Being stuck — feeling powerless to change, not knowing what to do, fuzzy thinking — happens to all of us at some time or other. We have a problem and can’t seem to find a way out.

Why is that?

It’s as if staying fully engaged with the problem prevents people from having to come up with a solution. There’s a issue, poppets, when we love the story of our problem so much that we can’t bear to let it go. We’re “story fondling”, as my friend Martha Beck calls it. We love our story. We absolutely adore it. We hold it close, as if it were a tiny baby needing our tender, loving care.

But when we story fondle, we allow our problem to define us and shape our decision-making.

Which is the opposite of forgiveness.

And only prolongs the pain.

The only way forward, as you may have heard, is through. To get unstuck, once and for all, you have to stop focusing on the problem and start focusing on the solution.

You have to break up with the problem and start dating a solution. Or play the field if you want and try several solutions.
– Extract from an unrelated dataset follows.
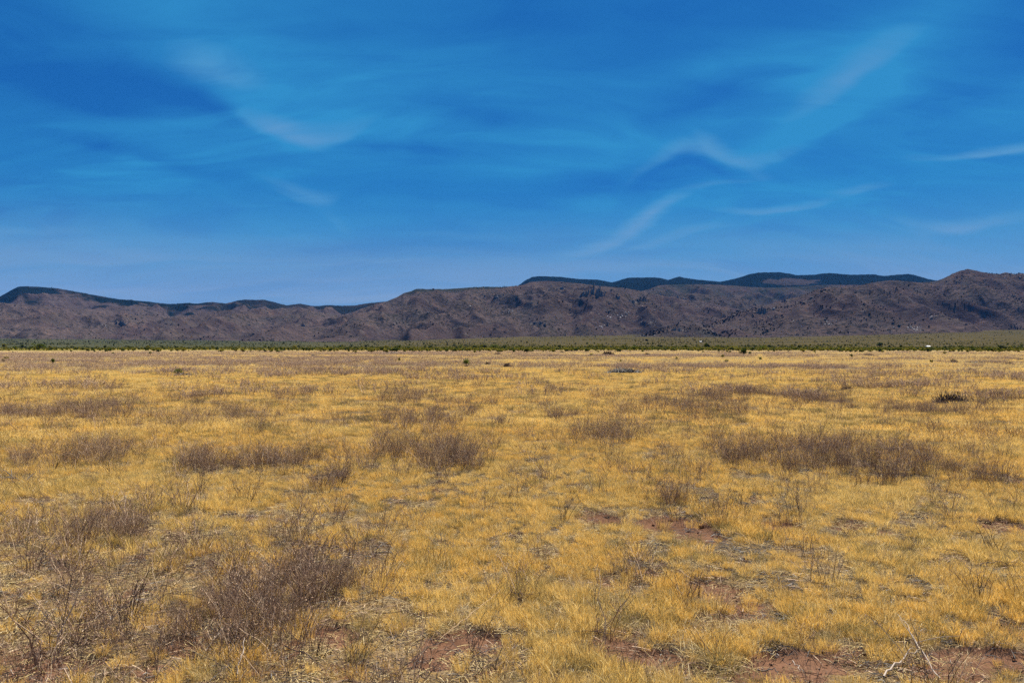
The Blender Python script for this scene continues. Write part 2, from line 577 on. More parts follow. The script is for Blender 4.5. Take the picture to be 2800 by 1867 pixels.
M_TANWOOD = mat_twig('tan_stick', (0.26, 0.16, 0.085), (0.46, 0.32, 0.18))
M_GREYWOOD = mat_twig('grey_brush', (0.045, 0.042, 0.040), (0.15, 0.14, 0.128), (0.42, 0.40, 0.36))
M_LEAFD = mat_leafy('dark_green_leaves', ((0.030, 0.045, 0.012), (0.045, 0.062, 0.016), (0.022, 0.032, 0.010), (0.065, 0.085, 0.022)), 0.3, 0.05)
M_LEAFG = mat_leafy('green_leaves', ((0.070, 0.095, 0.016), (0.10, 0.12, 0.020), (0.05, 0.07, 0.014), (0.15, 0.16, 0.035)), 0.35, 0.05)
M_LEAFY = mat_leafy('yellow_green_leaves', ((0.16, 0.150, 0.020), (0.20, 0.175, 0.028), (0.11, 0.105, 0.020), (0.26, 0.22, 0.05)), 0.35, 0.05)
M_JUNI = mat_leafy('juniper_leaves', ((0.006, 0.010, 0.008), (0.010, 0.015, 0.010), (0.005, 0.007, 0.006), (0.014, 0.018, 0.011)), 0.1, 0.004)

# soil, litter and far straw on one ground sheet
m, t = new_mat('ground_soil')
M_GROUND = m
pos = t.n('ShaderNodeNewGeometry').outputs['Position']
soil = t.attr('soil')
weed = t.attr('weed')
far = t.attr('far')
fan = t.attr('fan')
n1 = t.noise(pos, 1.7, 5, 0.6)
n2 = t.noise(pos, 14.0, 5, 0.65)
n3 = t.noise(pos, 70.0, 4, 0.7)
soilc = t.mix(t.ramp(n1, 0.3, 0.7), (0.150, 0.078, 0.046), (0.205, 0.110, 0.066))
soilc = t.mix(t.math('MULTIPLY', t.ramp(n3, 0.55, 0.72), 0.5), soilc, (0.06, 0.030, 0.019))
soilc = t.mix(t.math('MULTIPLY', t.ramp(n2, 0.56, 0.75), 0.55), soilc, (0.20, 0.115, 0.07))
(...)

Sure, sometimes we fondle our problem in an attempt to understand it. And that’s important — understanding the pain can help us craft a solution that works. But 30 years of fondling? Excessive. That’s 30 years of living life in pain, and on hold. Which might feel safe, but is ultimately a waste.

What you’ve got, for sure, is today. Yesterday’s gone and tomorrow is not promised. Laying the problem aside and living right here, right now, focused on solutions — that’s the key to arriving at the most powerful point of forgiveness — self-forgiveness. Which is the path toward a vibrant life, worth living.